### Written request
Report the number of lines that hold the string "scene". Leave out any other text.

--

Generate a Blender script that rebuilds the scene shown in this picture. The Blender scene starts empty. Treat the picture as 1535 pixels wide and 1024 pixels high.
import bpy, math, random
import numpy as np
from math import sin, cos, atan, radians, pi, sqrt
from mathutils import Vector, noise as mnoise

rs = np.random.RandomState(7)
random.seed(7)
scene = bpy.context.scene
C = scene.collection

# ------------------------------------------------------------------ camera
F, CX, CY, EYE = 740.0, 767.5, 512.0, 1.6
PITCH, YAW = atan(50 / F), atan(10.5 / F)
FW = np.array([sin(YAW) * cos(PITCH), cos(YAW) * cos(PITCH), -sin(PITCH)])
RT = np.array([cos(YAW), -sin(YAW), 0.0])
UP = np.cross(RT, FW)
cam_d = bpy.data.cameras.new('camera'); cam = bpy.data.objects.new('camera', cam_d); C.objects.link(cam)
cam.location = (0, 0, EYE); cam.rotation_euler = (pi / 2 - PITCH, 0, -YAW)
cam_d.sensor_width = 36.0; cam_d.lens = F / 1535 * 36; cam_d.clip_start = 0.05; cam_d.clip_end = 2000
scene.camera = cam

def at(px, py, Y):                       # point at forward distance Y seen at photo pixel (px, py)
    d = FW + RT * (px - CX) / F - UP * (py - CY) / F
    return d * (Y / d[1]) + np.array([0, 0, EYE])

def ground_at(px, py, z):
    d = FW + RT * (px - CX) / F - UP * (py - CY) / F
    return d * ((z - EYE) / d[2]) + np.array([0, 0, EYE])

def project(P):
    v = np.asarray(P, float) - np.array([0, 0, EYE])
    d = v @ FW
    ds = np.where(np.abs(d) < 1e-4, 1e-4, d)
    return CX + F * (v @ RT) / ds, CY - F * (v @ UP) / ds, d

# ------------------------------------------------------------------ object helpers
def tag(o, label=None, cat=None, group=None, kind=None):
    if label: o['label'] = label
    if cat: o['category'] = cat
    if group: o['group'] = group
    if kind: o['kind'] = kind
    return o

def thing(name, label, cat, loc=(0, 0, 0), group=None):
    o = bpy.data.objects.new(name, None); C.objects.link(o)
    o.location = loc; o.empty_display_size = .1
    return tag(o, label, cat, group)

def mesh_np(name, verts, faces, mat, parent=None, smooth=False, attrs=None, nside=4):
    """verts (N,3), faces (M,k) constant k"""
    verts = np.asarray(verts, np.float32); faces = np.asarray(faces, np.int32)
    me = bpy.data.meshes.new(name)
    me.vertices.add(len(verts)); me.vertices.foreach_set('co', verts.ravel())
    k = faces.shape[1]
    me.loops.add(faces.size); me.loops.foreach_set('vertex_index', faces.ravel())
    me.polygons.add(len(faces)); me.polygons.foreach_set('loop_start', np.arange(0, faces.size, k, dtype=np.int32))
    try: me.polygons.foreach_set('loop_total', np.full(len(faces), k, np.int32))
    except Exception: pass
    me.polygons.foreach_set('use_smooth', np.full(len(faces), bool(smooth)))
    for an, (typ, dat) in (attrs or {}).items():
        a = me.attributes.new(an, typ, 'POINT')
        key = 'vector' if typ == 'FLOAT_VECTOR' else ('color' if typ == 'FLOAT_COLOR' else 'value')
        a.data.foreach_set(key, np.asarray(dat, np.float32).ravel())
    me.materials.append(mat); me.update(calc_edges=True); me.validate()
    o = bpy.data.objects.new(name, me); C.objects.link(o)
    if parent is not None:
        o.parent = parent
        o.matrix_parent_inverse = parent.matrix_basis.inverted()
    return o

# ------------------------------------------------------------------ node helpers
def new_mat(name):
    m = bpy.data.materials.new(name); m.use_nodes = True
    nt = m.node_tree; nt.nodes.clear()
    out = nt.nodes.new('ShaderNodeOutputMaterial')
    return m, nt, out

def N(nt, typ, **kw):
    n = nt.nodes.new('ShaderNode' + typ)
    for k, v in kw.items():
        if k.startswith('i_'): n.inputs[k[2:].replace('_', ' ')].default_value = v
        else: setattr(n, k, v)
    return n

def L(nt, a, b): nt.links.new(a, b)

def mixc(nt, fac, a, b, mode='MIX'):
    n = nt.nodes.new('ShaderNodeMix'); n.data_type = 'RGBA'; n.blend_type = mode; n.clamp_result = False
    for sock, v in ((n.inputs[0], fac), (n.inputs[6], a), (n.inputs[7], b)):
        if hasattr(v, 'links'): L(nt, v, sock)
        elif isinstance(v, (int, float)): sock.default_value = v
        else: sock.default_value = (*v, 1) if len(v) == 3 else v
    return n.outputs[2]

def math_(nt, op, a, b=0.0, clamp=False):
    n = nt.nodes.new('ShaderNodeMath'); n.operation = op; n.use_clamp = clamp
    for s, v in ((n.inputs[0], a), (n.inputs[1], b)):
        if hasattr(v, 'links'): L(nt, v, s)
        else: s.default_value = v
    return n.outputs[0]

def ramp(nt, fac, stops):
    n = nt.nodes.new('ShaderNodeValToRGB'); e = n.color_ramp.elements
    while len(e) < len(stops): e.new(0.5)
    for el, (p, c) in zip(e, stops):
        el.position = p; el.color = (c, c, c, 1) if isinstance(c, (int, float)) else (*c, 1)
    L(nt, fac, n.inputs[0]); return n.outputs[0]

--

### Solution to the problem
4